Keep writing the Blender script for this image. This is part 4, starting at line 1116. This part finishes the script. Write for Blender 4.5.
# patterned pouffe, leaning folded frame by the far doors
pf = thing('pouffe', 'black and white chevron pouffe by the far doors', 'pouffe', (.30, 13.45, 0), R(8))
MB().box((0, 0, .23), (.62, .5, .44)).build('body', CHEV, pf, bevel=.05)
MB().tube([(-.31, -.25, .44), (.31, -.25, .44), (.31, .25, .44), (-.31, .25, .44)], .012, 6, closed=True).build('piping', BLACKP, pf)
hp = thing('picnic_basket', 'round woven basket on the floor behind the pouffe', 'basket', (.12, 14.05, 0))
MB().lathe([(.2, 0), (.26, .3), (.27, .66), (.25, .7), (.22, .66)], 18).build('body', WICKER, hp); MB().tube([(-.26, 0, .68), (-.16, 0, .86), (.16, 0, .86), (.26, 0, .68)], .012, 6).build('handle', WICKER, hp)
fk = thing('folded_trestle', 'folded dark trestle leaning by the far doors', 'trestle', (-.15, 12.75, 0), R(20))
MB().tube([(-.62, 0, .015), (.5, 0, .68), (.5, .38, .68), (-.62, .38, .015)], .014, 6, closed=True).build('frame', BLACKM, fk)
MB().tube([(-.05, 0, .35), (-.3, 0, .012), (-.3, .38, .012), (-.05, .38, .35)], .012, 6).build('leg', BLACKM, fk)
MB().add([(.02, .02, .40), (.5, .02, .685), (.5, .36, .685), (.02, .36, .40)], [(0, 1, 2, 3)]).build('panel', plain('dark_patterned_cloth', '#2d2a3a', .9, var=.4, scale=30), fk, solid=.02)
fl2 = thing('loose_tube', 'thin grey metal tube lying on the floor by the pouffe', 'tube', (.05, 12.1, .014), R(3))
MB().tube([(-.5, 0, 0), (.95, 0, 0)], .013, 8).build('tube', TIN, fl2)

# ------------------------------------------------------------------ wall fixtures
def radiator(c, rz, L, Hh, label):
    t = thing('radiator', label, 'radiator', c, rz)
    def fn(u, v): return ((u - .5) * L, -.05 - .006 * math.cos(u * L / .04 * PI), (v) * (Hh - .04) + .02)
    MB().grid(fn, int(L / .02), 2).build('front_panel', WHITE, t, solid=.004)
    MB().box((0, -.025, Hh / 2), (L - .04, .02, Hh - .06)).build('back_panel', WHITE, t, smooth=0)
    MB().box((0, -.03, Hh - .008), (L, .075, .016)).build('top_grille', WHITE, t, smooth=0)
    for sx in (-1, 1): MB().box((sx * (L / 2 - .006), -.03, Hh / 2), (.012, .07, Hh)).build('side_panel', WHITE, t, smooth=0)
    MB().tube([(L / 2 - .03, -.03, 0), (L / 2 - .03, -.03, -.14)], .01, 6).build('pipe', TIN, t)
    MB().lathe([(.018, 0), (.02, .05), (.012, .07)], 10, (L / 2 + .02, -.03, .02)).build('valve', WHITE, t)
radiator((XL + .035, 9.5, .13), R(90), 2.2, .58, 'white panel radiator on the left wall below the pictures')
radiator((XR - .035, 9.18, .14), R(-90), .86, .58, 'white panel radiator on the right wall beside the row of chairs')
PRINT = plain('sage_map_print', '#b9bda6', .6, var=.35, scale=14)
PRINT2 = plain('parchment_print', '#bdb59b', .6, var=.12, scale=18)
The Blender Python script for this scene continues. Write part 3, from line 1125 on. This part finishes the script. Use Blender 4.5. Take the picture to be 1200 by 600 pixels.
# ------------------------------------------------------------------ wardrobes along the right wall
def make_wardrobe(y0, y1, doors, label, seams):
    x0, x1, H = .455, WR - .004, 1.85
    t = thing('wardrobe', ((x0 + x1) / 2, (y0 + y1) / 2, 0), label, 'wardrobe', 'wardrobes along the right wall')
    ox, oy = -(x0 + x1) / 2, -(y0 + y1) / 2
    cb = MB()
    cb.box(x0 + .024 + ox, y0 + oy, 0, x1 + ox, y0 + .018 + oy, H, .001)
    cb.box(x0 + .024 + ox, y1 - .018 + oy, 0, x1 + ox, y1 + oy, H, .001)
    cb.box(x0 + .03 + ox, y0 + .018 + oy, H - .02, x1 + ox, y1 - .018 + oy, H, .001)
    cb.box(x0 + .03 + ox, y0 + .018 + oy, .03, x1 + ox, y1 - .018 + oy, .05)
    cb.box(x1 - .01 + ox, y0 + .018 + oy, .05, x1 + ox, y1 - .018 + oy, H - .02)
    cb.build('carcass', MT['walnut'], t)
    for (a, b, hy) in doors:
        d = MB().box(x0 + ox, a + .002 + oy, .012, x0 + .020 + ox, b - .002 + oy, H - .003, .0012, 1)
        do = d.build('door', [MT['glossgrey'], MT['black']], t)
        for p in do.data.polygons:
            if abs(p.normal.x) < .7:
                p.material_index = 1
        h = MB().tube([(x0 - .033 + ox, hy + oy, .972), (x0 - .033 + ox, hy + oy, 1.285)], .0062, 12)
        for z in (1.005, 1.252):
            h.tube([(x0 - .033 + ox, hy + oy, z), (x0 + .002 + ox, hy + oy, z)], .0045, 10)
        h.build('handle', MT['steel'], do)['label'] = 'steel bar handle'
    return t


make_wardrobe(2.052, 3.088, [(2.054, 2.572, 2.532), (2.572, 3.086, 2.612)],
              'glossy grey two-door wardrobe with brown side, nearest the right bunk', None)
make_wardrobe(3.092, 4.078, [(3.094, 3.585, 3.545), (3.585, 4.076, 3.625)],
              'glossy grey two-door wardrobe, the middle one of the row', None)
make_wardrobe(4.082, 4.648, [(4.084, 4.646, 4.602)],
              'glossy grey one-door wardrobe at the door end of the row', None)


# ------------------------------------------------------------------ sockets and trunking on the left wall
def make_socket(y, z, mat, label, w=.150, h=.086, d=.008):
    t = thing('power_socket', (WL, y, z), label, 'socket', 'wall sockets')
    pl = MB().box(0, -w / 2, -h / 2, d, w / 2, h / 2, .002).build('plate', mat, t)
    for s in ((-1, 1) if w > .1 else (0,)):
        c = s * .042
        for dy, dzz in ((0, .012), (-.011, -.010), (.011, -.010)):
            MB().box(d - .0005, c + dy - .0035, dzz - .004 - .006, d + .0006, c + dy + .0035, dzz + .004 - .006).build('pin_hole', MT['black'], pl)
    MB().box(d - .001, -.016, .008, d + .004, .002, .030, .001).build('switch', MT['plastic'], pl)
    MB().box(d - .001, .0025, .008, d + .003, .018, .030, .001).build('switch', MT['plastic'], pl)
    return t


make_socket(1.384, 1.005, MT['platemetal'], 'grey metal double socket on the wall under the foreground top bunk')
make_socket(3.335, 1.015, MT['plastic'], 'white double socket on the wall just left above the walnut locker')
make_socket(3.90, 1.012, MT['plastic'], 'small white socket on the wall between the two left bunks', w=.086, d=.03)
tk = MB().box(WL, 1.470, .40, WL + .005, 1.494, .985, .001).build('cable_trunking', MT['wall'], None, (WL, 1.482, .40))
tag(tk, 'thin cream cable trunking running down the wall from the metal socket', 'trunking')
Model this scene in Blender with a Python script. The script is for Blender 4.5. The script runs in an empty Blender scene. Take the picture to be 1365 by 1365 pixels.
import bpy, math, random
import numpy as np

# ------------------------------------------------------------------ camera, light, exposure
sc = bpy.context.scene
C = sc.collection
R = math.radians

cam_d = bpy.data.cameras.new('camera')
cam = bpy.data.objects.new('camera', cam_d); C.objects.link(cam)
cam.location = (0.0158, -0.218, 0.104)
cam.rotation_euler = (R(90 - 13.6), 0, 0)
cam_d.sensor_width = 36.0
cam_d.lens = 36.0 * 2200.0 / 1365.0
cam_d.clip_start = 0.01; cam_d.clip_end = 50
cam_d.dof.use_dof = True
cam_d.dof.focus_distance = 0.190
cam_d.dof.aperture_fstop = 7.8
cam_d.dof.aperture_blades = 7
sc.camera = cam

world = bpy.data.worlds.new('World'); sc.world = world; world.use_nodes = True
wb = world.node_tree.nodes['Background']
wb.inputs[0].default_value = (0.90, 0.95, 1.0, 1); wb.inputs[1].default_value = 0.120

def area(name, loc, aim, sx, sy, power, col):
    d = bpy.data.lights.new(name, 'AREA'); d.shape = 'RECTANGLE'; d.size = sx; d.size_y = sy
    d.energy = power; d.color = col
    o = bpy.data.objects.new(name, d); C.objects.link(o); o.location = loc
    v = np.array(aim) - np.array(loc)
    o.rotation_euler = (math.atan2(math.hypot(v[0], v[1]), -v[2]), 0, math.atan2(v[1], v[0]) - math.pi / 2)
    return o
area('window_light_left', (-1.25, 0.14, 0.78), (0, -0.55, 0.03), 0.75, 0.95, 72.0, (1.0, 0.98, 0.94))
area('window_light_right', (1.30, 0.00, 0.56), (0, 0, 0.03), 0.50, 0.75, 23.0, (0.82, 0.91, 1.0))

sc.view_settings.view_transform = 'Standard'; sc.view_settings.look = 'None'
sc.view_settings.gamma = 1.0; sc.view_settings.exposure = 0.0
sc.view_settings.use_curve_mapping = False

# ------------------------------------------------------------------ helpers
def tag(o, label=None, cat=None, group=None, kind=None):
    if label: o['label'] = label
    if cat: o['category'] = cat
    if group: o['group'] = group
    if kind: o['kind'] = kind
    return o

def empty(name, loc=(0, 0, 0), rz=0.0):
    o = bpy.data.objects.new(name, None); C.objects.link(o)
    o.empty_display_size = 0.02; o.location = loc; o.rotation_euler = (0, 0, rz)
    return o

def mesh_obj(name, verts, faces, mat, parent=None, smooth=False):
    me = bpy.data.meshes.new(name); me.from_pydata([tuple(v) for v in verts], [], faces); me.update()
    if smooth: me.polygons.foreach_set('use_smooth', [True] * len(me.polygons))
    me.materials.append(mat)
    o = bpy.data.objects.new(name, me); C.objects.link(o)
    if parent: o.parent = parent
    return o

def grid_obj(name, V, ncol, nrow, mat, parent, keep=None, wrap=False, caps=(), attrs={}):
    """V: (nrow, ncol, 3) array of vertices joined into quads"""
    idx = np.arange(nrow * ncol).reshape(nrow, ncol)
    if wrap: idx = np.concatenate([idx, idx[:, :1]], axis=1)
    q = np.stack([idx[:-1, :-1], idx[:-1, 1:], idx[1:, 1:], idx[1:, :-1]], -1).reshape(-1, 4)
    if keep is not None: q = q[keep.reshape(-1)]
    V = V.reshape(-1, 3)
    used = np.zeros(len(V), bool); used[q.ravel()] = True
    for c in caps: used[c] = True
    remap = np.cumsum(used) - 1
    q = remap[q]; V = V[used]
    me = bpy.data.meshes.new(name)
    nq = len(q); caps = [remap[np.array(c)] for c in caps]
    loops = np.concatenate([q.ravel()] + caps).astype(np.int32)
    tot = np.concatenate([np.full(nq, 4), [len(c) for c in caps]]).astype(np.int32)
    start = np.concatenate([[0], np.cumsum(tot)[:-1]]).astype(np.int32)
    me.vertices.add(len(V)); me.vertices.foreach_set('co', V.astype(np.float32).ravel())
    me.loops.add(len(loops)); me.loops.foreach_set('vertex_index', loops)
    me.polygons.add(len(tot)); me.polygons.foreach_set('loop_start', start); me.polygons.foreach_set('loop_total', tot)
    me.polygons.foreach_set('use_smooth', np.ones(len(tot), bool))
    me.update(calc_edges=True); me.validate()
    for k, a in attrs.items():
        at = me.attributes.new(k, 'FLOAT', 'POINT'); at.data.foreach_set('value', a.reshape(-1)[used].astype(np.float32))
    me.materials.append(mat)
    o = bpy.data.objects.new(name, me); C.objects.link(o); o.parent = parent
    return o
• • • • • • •
Up to and including the line that holds "8).build('tube', TIN, fl2)", reproduce the records above exactly from their first line, and give nothing else.

▶ **Exercise output**
Keep writing the Blender script for this image. This is part 4, starting at line 1116. This part finishes the script. Write for Blender 4.5.
# patterned pouffe, leaning folded frame by the far doors
pf = thing('pouffe', 'black and white chevron pouffe by the far doors', 'pouffe', (.30, 13.45, 0), R(8))
MB().box((0, 0, .23), (.62, .5, .44)).build('body', CHEV, pf, bevel=.05)
MB().tube([(-.31, -.25, .44), (.31, -.25, .44), (.31, .25, .44), (-.31, .25, .44)], .012, 6, closed=True).build('piping', BLACKP, pf)
hp = thing('picnic_basket', 'round woven basket on the floor behind the pouffe', 'basket', (.12, 14.05, 0))
MB().lathe([(.2, 0), (.26, .3), (.27, .66), (.25, .7), (.22, .66)], 18).build('body', WICKER, hp); MB().tube([(-.26, 0, .68), (-.16, 0, .86), (.16, 0, .86), (.26, 0, .68)], .012, 6).build('handle', WICKER, hp)
fk = thing('folded_trestle', 'folded dark trestle leaning by the far doors', 'trestle', (-.15, 12.75, 0), R(20))
MB().tube([(-.62, 0, .015), (.5, 0, .68), (.5, .38, .68), (-.62, .38, .015)], .014, 6, closed=True).build('frame', BLACKM, fk)
MB().tube([(-.05, 0, .35), (-.3, 0, .012), (-.3, .38, .012), (-.05, .38, .35)], .012, 6).build('leg', BLACKM, fk)
MB().add([(.02, .02, .40), (.5, .02, .685), (.5, .36, .685), (.02, .36, .40)], [(0, 1, 2, 3)]).build('panel', plain('dark_patterned_cloth', '#2d2a3a', .9, var=.4, scale=30), fk, solid=.02)
fl2 = thing('loose_tube', 'thin grey metal tube lying on the floor by the pouffe', 'tube', (.05, 12.1, .014), R(3))
MB().tube([(-.5, 0, 0), (.95, 0, 0)], .013, 8).build('tube', TIN, fl2)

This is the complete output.